Au lavement des pieds, à la Cène, Pierre regimbe, car le geste de Jésus blesse l’idée qu’il se fait de sa relation avec lui. Jésus doit insister, obligeant l’apôtre à se faire simple en se prêtant à son initiative. C’est une leçon aussi pour nous. On pense aussi au dialogue analogue avec Jean Baptiste lors du baptême : craindre d’être à charge au Seigneur, c’est risquer de le décevoir en boudant « la courtoisie de Dieu ». Cette heureuse expression est due à une mystique médiévale, Julienne de Norwich (Cf. Révélation XVII). Le livre de la Sagesse dit de même : « Vous vous occupez de nous avec un respect qui nous confond » (12, 18). Tout ce qui touche l’Incarnation et la sainte Eucharistie laisse apparaître cette courtoisie. Avec une délicatesse toute divine et des procédés tout simples, le Seigneur met lui-même prépare sa Mère à l’Annonciation, son Précurseur au Jourdain ; le voilà maintenant qui crée le cœur pur pour le recevoir. Pierre eut du mal à admettre cela, mais à la fin de sa vie il fait imiter Jésus aux premiers chrétiens : « Revêtez-vous du tablier de l’humilité, pour vous servir les uns les autres » (1 P. 5, 5).
À la sainte Table, nous prenons part au banquet divin, là où Jésus prend sa part le premier en lavant les pieds des convives avant de s’offrir comme victime sur la Croix. C’est à ce niveau-là que se situe la fameuse participation des fidèles à l’Œuvre du Christ dont parle le Concile : non pas une participation étriquée, mesquine et activiste, mais une réponse simple et intègre à la « courtoisie divine ». Il y a une dizaine d’années, le pape Benoît XVI y a insisté dans son Exhortation Sacramentum Caritatis. La participatio actuosa du Concile est l’attitude nécessaire pour recueillir le fruit sacramentel à la sainte Messe (Ex. Ap. Sacramentum caritatis, surtout n° 55).

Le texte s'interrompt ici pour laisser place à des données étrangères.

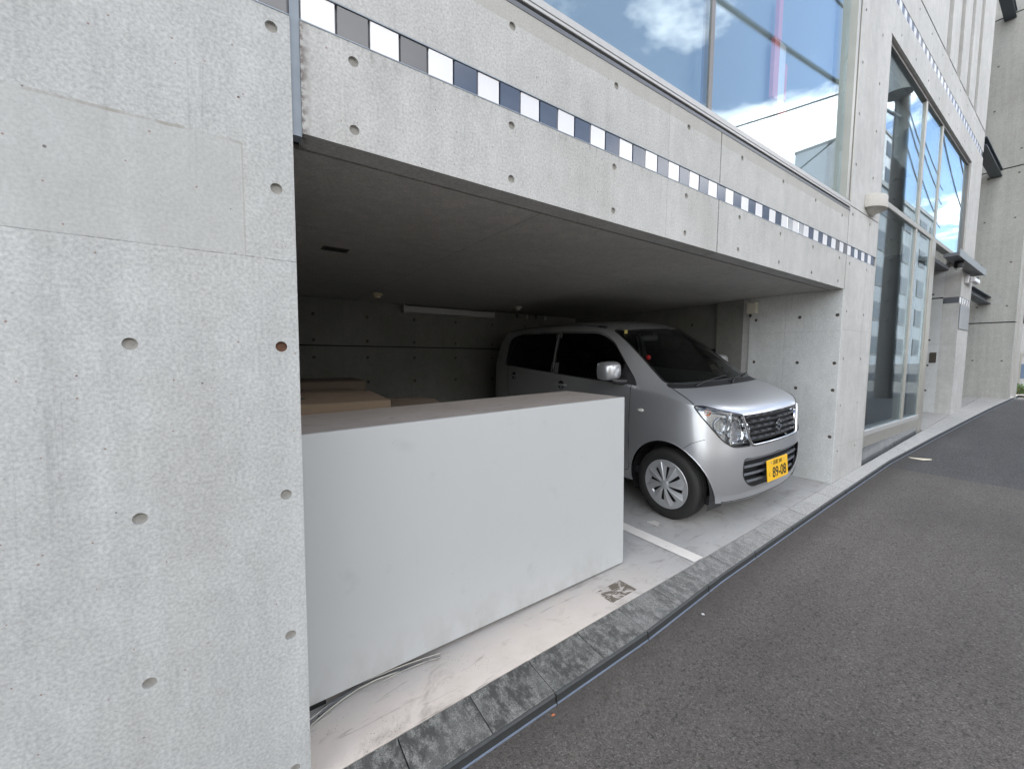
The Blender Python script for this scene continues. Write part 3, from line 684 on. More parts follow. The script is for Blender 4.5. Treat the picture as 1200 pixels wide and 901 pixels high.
# ------------------------------------------------------------------ fittings
wl = thing('wall_lamp', (5.27, 0, 2.95), 'half-round concrete-coloured wall lamp on the pillar by the upper window', 'wall lamp')
def halfround(cx, cz, r, h, prof):
    V = []; F = []; n = 14
    for (rr, z) in prof:
        for k in range(n+1):
            a = math.pi*k/n; V.append((cx+rr*r*math.cos(a), -.001-rr*r*.75*math.sin(a), cz+z*h))
    for i in range(len(prof)-1):
        for k in range(n): q = i*(n+1)+k; F.append((q, q+n+1, q+n+2, q+1))
    F.append(tuple(range((len(prof)-1)*(n+1), len(prof)*(n+1)))); F.append(tuple(range(n+1))[::-1])
    return V, F
v, f = halfround(5.27, 2.93, .17, .15, [(1, 0), (1, .75), (.97, .8)]); mk('lamp_shell', v, f, plain('lamp_shell_beige', (.40, .38, .34), .6), wl, True, 40)
v, f = halfround(5.27, 2.885, .16, .045, [(.35, 0), (.97, .98)]); mk('lamp_glass', v, f, plain('lamp_glass', (.5, .48, .42), .2), wl, True, 40)
# entrance fittings
o = boxo('sign_plate', 10.2, 11.06, -.014, -.001, 1.985, 2.40, plain('sign_plate_metal', (.25, .26, .28), .35, .6, nscale=3, var=.2), None, .003); tag(o, 'grey metal name plate on the entrance pillar under the tile band', 'sign')
o = boxo('intercom_plate', 10.185, 10.1965, .225, .31, 1.40, 1.58, plain('bronze_plate', (.10, .085, .07), .4, .6), None, .003); tag(o, 'small dark intercom plate on the side of the entrance pillar', 'intercom')
sl = thing('security_light', (10.62, 0, 2.85), 'white sensor light on the pillar under the canopy tip', 'light')
boxo('light_base', 10.45, 10.58, -.05, -.001, 2.78, 2.92, M_white, sl, .008); boxo('light_head', 10.5, 10.98, -.12, -.052, 2.80, 2.88, M_white, sl, .012); boxo('sensor', 10.86, 10.94, -.11, -.06, 2.882, 2.915, M_blackp, sl, .005)
sp = thing('canopy_spotlight', (9.2, -.09, 2.95), 'small round spotlight hanging under the entrance canopy', 'light')
MB().lathe([(0.001, 0), (.05, 0), (.055, -.03), (.045, -.09), (.001, -.10)], Matrix.Translation((9.2, -.09, 2.954)), 14).mk('spot_housing', M_blackp, sp, True, 40)
MB().lathe([(.001, 0), (.042, 0), (.042, -.012), (.001, -.014)], Matrix.Translation((9.2, -.09, 2.853)), 14).mk('spot_lens', M_sill, sp, True, 40)
# garage fittings
fx = thing('fluorescent_fitting', (2.43, 3.6, 2.05), 'long grey fluorescent lamp fitting, unlit, high on the back wall', 'lamp')
MB().prism([(1.77, 3.708, 1.995), (1.77, 3.60, 2.0), (1.77, 3.60, 2.075), (1.77, 3.708, 2.10)][::-1], (1.32, 0, 0)).mk('fitting_body', plain('fitting_grey', (.42, .42, .41), .5), fx)
boxo('fitting_endcap', 1.757, 1.7695, 3.597, 3.7, 1.992, 2.098, M_sill, fx); boxo('fitting_endcap', 3.0905, 3.103, 3.597, 3.7, 1.992, 2.098, M_sill, fx)
for (a, b), lab in (((1.25, 2.99), 'yellowed round smoke detector on the ceiling left of the lamp fitting'), ((3.09, 3.0), 'white round smoke detector on the ceiling above the car')):
    d = thing('smoke_detector', (a, b, 2.103), lab, 'smoke detector', 'detectors on the garage ceiling')
    MB().lathe([(.001, 0), (.055, 0), (.055, -.018), (.035, -.022), (.03, -.045), (.001, -.048)], Matrix.Translation((a, b, 2.1025)), 16).mk('detector_body', plain('detector_plastic', (.55, .48, .32) if a < 2 else (.55, .54, .5), .5), d, True, 40)
v_ = thing('ceiling_slot', (.52, 1.34, 2.1), 'dark rectangular slot vent in the garage ceiling', 'vent')
boxo('slot_frame', .45, .60, 1.30, 1.39, 2.0995, 2.1034, M_plugd, v_); boxo('slot_mouth', .462, .588, 1.312, 1.378, 2.098, 2.0994, M_black, v_)
jb = thing('junction_box', (4.67, .77, 2.0), 'cream junction box at the top of the return wall', 'junction box')
boxo('box_body', 4.635, 4.689, .735, .84, 1.935, 2.055, plain('cream_plastic', (.52, .49, .40), .5), jb, .006); boxo('box_lid', 4.628, 4.6345, .742, .833, 1.942, 2.048, plain('cream_lid', (.56, .53, .44), .45), jb, .003); boxo('cable', 4.66, 4.68, .80, .815, 1.90, 1.9345, M_blackp, jb)
o = boxo('yellow_tag', .1575, .1615, .70, .74, 2.02, 2.07, plain('yellow_tag', (.5, .32, .06), .6)); tag(o, 'tiny yellow tag on the garage side of the left wall', 'tag')
pi = thing('ceiling_pipes', (3.7, 3.6, 2.0), 'short run of small pipes under the ceiling behind the car', 'pipes')
for i in range(4): MB().tube([(3.55+.18*i, 3.66, 2.10), (3.55+.18*i, 3.66, 2.03)], .018, 8).mk('pipe', M_sill if i % 2 else M_dgrey, pi, True, 40)

# ------------------------------------------------------------------ white box, cartons, debris
yaw = R(-.2)
bx = thing('storage_box', (2.010, .272, gz(2.010)-.004), 'large white laminate box standing in the garage mouth beside the left wall', 'storage box', rot=(0, -(GS-.019), yaw))
def lbox(name, x0, x1, y0, y1, z0, z1, mat, par, bev=0): return MB().box(x0, x1, y0, y1, z0, z1, bev).mk(name, mat, par, local=True)
bw, bd, bhh = 1.85, .53, 1.083
lbox('front_panel', -bw, 0, 0, .018, .014, bhh, M_box, bx, .0015)
lbox('side_panel', -.018, -.0006, .0185, bd, .02, bhh-.018, M_box, bx, .001); lbox('side_panel', -bw+.0006, -bw+.018, .0185, bd, .02, bhh-.018, M_box, bx)
lbox('back_panel', -bw+.0185, -.0185, bd-.018, bd, .02, bhh-.018, M_box, bx); lbox('top_board', -bw, -.0005, .0185, bd+.002, bhh-.0175, bhh-.0005, M_boxtop, bx)
lbox('gap_shade_board', -bw+.02, -.06, .035, bd-.05, .001, .0195, M_black, bx); lbox('skid', -bw+.03, -bw+.09, .03, bd-.05, -.034, .0008, M_black, bx); lbox('skid', -1.1, -1.04, .12, bd-.05, -.018, .0008, M_black, bx)  # base coloured black to put shade into the gap under the box

def carton(name, label, loc, w, d, h, rotz, mat, flap=0.0, group='cartons behind the white box'):
    c = thing(name, loc, label, 'carton', group, rot=(0, 0, rotz)); t = .005
    lbox('side', 0, w, 0, t, 0, h, mat, c); lbox('side', 0, w, d-t, d, 0, h, mat, c); lbox('side', 0, t, t+.0003, d-t-.0003, 0, h, mat, c); lbox('side', w-t, w, t+.0003, d-t-.0003, 0, h, mat, c)
    lbox('bottom', t, w-t, t, d-t, 0, t, mat, c)
    def fl(P): m_ = MB().prism(P, (0, 0, .004)); m_.mk('flap', mat, c, local=True)
    g = .006+flap
    fl([(0, 0, h+.0005), (w, 0, h+.0005), (w, d/2-g, h+flap*.4), (w*.5, d/2-g*1.6, h+flap*.5), (0, d/2-g*.6, h+flap*.2)])
    fl([(0, d, h+.0005), (0, d/2+g, h+flap*.3), (w*.6, d/2+g*.8, h+flap*.15), (w, d/2+g*.4, h+flap*.2), (w, d, h+.0005)])
    return c
ZC = 1.137
c1 = carton('cardboard_carton', 'wide brown carton with loosely closed flaps, nearest behind the white box', (.17, .88, ZC-.42), .545, .93, .42+.055, R(1.0), M_card, .055)
lbox('tape_strip', .24, .30, .55, .565, .4815, .483, M_sill, c1); lbox('paper_label', .03, .13, .30, .42, .492, .4935, M_sill, c1)
for (a_, b_, w_) in ((.02, .30, .020), (.33, .62, .012)):
    MB().prism([(a_, .20, .4885), (a_+.09, .20-w_, .4885), (b_-.04, .225, .4885), (b_, .245, .4885), (a_+.12, .235, .4885)], (0, 0, .0012)).mk('torn_slot_shade', M_black, c1, local=True)  # black slivers painting the dark inside of the tears
c2 = carton('cardboard_carton', 'brown carton with a torn open flap right of the wide carton', (.735, 1.0, .72), .34, .5, .42, R(-6), M_cardd, .05)
c3 = carton('cardboard_carton', 'flattish dark brown carton behind the wide carton against the left wall', (.165, 1.86, .76), .66, .5, .485, R(0), M_cardd, .01)
for (a, b, w, d, z1, lab) in ((.17, .87, .58, .64, ZC-.421, 'hidden lower carton under the wide carton'), ):
    pass
# pallets/crates under the cartons so that they rest on something
def under(name, label, x0, x1, y0, y1, z1):
    c = thing(name, ((x0+x1)/2, (y0+y1)/2, gz(x0)), label, 'carton', 'cartons behind the white box'); boxo('side', x0, x1, y0, y1, gz(x1)+.001, z1-.001, M_cardd, c, .004); boxo('tape', x0+.01, x1-.01, (y0+y1)/2-.025, (y0+y1)/2+.025, z1-.0009, z1-.0003, M_card, c)
under('lower_carton', 'lower carton carrying the wide brown carton', .175, .71, .90, 1.78, ZC-.42)
under('lower_carton', 'lower carton carrying the torn open carton', .76, 1.12, .99, 1.46, .72)
under('lower_carton', 'lower carton carrying the flattish dark carton', .175, .81, 1.88, 2.3, .76)
# bent metal strips sticking out below the box
M_strip = plain('bent_alloy_strip', (.30, .29, .26), .45, .5, nscale=25, var=.3)
db = thing('metal_strip_bundle', (.45, .3, gz(.45)), 'bundle of bent metal trim strips lying under the left end of the white box', 'metal strips')
for k, (dy_, dz_, w) in enumerate(((0, .004, .006), (.012, .010, .005), (.022, .016, .006), (-.012, .004, .004))):
    pts = []
    for i in range(9):
        t = i/8; xx = .165+t*.56
        pts.append((xx, .225+.095*math.sin(t*2.6)*(1-.35*t)+dy_*(1-abs(2*t-1)*.6)-.012*t, gz(xx)+dz_+.010*math.sin(t*5+k)))
    MB().tube(pts, w*.7, 6).mk('strip', M_strip if k != 1 else M_dgrey, db, True, 50)
for xx, yy in ((.20, .262), (.235, .285)):
    MB().tube([(xx, yy, gz(xx)+.005), (xx+.012, yy+.005, gz(xx)+.008), (xx+.02, yy-.006, gz(xx)+.004)], .003, 5).mk('dead_leaf_scrap', M_cardd, db)
# scraps on the road
def scrap(name, label, x, y, pts, mat):
    o = mk(name, [(x+a, y+b, roadz(x+a)+.004+c) for a, b, c in pts]+[(x+a, y+b, roadz(x+a)+.0025+c) for a, b, c in pts], [tuple(range(len(pts))), tuple(range(2*len(pts)-1, len(pts)-1, -1))]+[(i, i+len(pts), (i+1) % len(pts)+len(pts), (i+1) % len(pts)) for i in range(len(pts))], mat); tag(o, label, 'litter'); return o
scrap('paper_scrap', 'pale folded paper scrap on the road by the glass front', 6.56, -.27, [(0, .09, .004), (.06, .0, 0), (.07, -.09, .008), (.05, -.10, .004), (-.02, -.04, 0), (-.03, .06, .004)], plain('paper', (.62, .55, .42), .8))
scrap('dead_leaf', 'small orange dead leaf beside the kerb trim', .99, -.235, [(0, .006, .002), (.008, .002, .004), (.010, -.005, .002), (.002, -.006, .003), (-.006, 0, .001)], plain('dead_leaf_orange', (.40, .13, .05), .8))
scrap('white_pebble', 'tiny white chip on the asphalt by the kerb', 2.02, -.26, [(0, .008, .003), (.01, .0, .004), (.004, -.01, .003), (-.008, -.002, .004)], M_white)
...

Les conditions personnelles nécessaires pour cette participation fructueuse y sont précisées (Cf. Vatican II, Const. Sacrosanctum Concilium, N° 11). En premier lieu il s’agit bien évidemment de cultiver l’esprit de constante conversion qui devrait caractériser la vie de tout fidèle. Benoît XVI met en garde contre la façon superficielle avec laquelle on approcherait de la liturgie eucharistique. Comme au Sinaï où Moïse dut se déchausser, le fidèle doit s’interroger à la messe sur sa propre vie. Le lavement des pieds de notre évangile invite au silence intérieur et au recueillement avant d’aborder le banquet eucharistique. Le lavement des pieds, ce sera aussi la confession sacramentelle si nécessaire : seul un cœur réconcilié avec Dieu permet la vraie participation.

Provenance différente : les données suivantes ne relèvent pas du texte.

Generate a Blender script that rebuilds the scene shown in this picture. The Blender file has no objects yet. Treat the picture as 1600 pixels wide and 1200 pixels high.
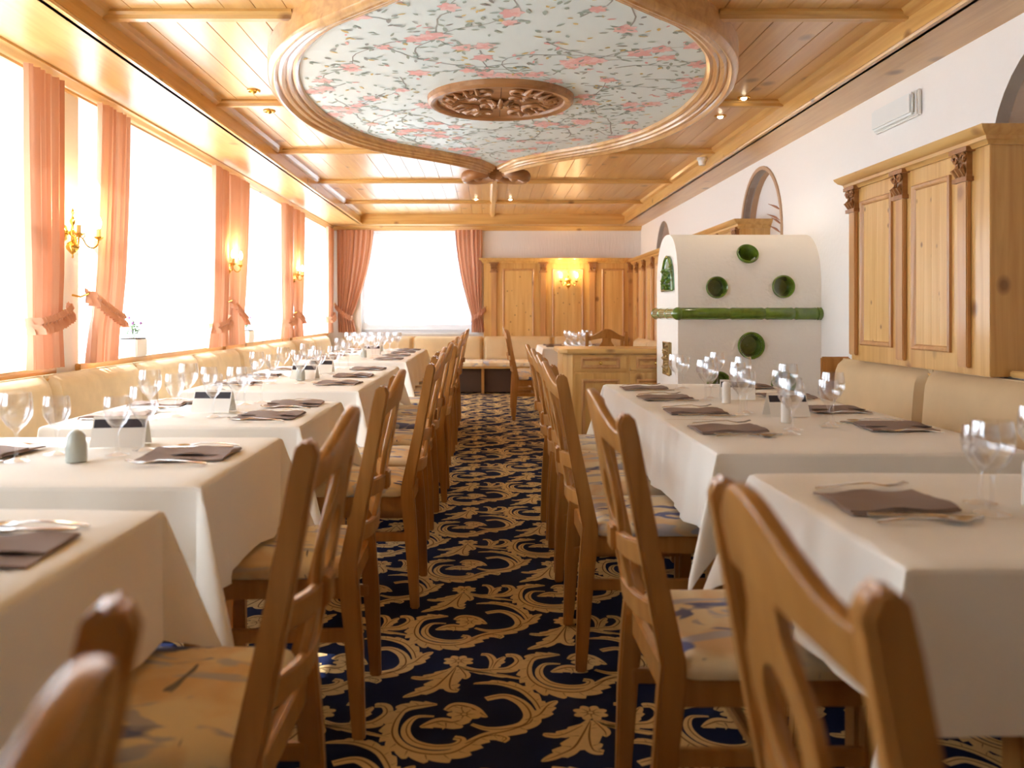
import bpy, bmesh, math, random
from mathutils import Vector, Matrix
R = random.Random(7)
PI = math.pi
sc = bpy.context.scene
COL = sc.collection

# ------------------------------------------------------------ camera, world, light, exposure
H = 1.14
cam_d = bpy.data.cameras.new('camera'); cam = bpy.data.objects.new('camera', cam_d); COL.objects.link(cam)
cam.location = (0, 0, H); cam.rotation_euler = (PI/2, 0, 0)
cam_d.sensor_width = 36; cam_d.lens = 36*1330/1600
cam_d.shift_x = 40/1600; cam_d.shift_y = -111/1600
cam_d.clip_start = 0.05
cam_d.dof.use_dof = True; cam_d.dof.focus_distance = 4.6; cam_d.dof.aperture_fstop = 3.2
sc.camera = cam
vs = sc.view_settings
vs.view_transform = 'Standard'; vs.look = 'None'; vs.gamma = 1; vs.use_curve_mapping = False
vs.exposure = 1.15
sc.cycles.max_bounces = 10; sc.cycles.diffuse_bounces = 6; sc.cycles.transparent_max_bounces = 24
sc.cycles.caustics_reflective = False; sc.cycles.caustics_refractive = False
sc.cycles.sample_clamp_indirect = 6

def lin(r, g, b):
    f = lambda c: (c/255/12.92) if c/255 <= 0.04045 else ((c/255+0.055)/1.055)**2.4
    return (f(r), f(g), f(b), 1)

w = bpy.data.worlds.new('world'); sc.world = w; w.use_nodes = True
bg = w.node_tree.nodes['Background']; bg.inputs['Color'].default_value = (0.74, 0.87, 1.0, 1); bg.inputs['Strength'].default_value = 5.2

sun_d = bpy.data.lights.new('sun', 'SUN'); sun = bpy.data.objects.new('sun', sun_d); COL.objects.link(sun)
sun_d.energy = 15; sun_d.angle = math.radians(0.6); sun_d.color = (1, .98, .96)
sun.rotation_euler = Vector((1, -.06, -1.09)).to_track_quat('-Z', 'Y').to_euler()
sun.location = (-8, 6, 8)

# window openings: (y0, y1) in the window wall, (x0, x1) in the end wall
XL, XR, YB, YF = -2.32, 2.29, 12.62, -2.6
WIN_L = [(0.55, 1.95), (2.3, 4.50), (4.84, 7.36), (7.52, 9.86), (10.08, 12.30)]
SILL, WTOP = 0.84, 2.36
def portal(loc, direction, sx, sz):
    d = bpy.data.lights.new('window_portal', 'AREA'); o = bpy.data.objects.new('window_portal', d); COL.objects.link(o)
    d.shape = 'RECTANGLE'; d.size = sx; d.size_y = sz; d.cycles.is_portal = True
    o.location = loc; o.rotation_euler = Vector(direction).to_track_quat('-Z', 'Z').to_euler()
for y0, y1 in WIN_L:
    portal((XL-.36, (y0+y1)/2, (SILL+WTOP)/2), (1, 0, 0), y1-y0+.1, WTOP-SILL+.1)
portal((-1.0, YB+.36, 1.6), (0, -1, 0), 1.9, 1.6)

# ------------------------------------------------------------ materials
MATS = {}
def newmat(name):
    m = bpy.data.materials.new(name); m.use_nodes = True; nt = m.node_tree
    return m, nt, nt.nodes['Principled BSDF'], nt.nodes, nt.links
def plain(name, col, rough=.5, metal=0, coat=0, bump=0, bscale=80, emit=None, es=0, spec=.5, var=0, vscale=6):
    m, nt, p, N, L = newmat(name)
    p.inputs['Base Color'].default_value = col; p.inputs['Roughness'].default_value = rough
    p.inputs['Metallic'].default_value = metal; p.inputs['Coat Weight'].default_value = coat
    p.inputs['Specular IOR Level'].default_value = spec
    if emit: p.inputs['Emission Color'].default_value = emit; p.inputs['Emission Strength'].default_value = es
    if bump or var:
        tc = N.new('ShaderNodeTexCoord')
    if bump:
        n = N.new('ShaderNodeTexNoise'); n.inputs['Scale'].default_value = bscale; n.inputs['Detail'].default_value = 3
        b = N.new('ShaderNodeBump'); b.inputs['Strength'].default_value = bump; b.inputs['Distance'].default_value = .01
        L.new(tc.outputs['Object'], n.inputs['Vector']); L.new(n.outputs['Fac'], b.inputs['Height']); L.new(b.outputs['Normal'], p.inputs['Normal'])
    if var:
        n = N.new('ShaderNodeTexNoise'); n.inputs['Scale'].default_value = vscale; n.inputs['Detail'].default_value = 4
        mx = N.new('ShaderNodeMix'); mx.data_type = 'RGBA'
        mx.inputs['A'].default_value = tuple(c*(1-var) for c in col[:3])+(1,); mx.inputs['B'].default_value = tuple(min(1, c*(1+var)) for c in col[:3])+(1,)
        L.new(tc.outputs['Object'], n.inputs['Vector']); L.new(n.outputs['Fac'], mx.inputs['Factor']); L.new(mx.outputs['Result'], p.inputs['Base Color'])
    MATS[name] = m
    return m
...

La « courtoisie de Dieu » à notre endroit appelle dans l’âme cette délicatesse et ce respect pour le don de Dieu : c’est bien la moindre des choses après que Dieu nous ait manifesté sa tendresse miséricordieuse jusqu’à la sueur de sang. Le sommet de la « participatio actuosa » est plénière avec l’accès à la sainte Table près de l’autel en recevant personnellement la communion (Cf. CEC n. 1388 ; Conc. Sacrosanctum Concilium, n. 55). Néanmoins, écrit encore Benoît XVI, « on doit veiller à ce que cette juste affirmation n’introduise pas parmi les fidèles un certain automatisme, comme si par le seul fait de se trouver dans une église durant la liturgie on avait le droit ou peut-être même le devoir de s’approcher de la Table eucharistique ». Au cas où, pour une raison ou une autre, le fidèle ne peut s’approcher de la sainte Table, sa présence à la messe reste cependant nécessaire, valable, significative et fructueuse. Avec Jean-Paul II et les maîtres de la vie spirituelle, Benoît XVI souligne le bienfait de la communion spirituelle qui fait désirer d’être uni au Christ de plus en plus (Cf. Encycl. Ecclesia de Eucharistia [2003], n. 34. S. Thomas, Somme théologique, III, q. 80, a. 1, 2m. Sainte Thérèse de Jésus, Le chemin de la perfection, ch. 35. Cette doctrine fut confirmée avec autorité par le Concile de Trente, sess. XIII, c. VIII).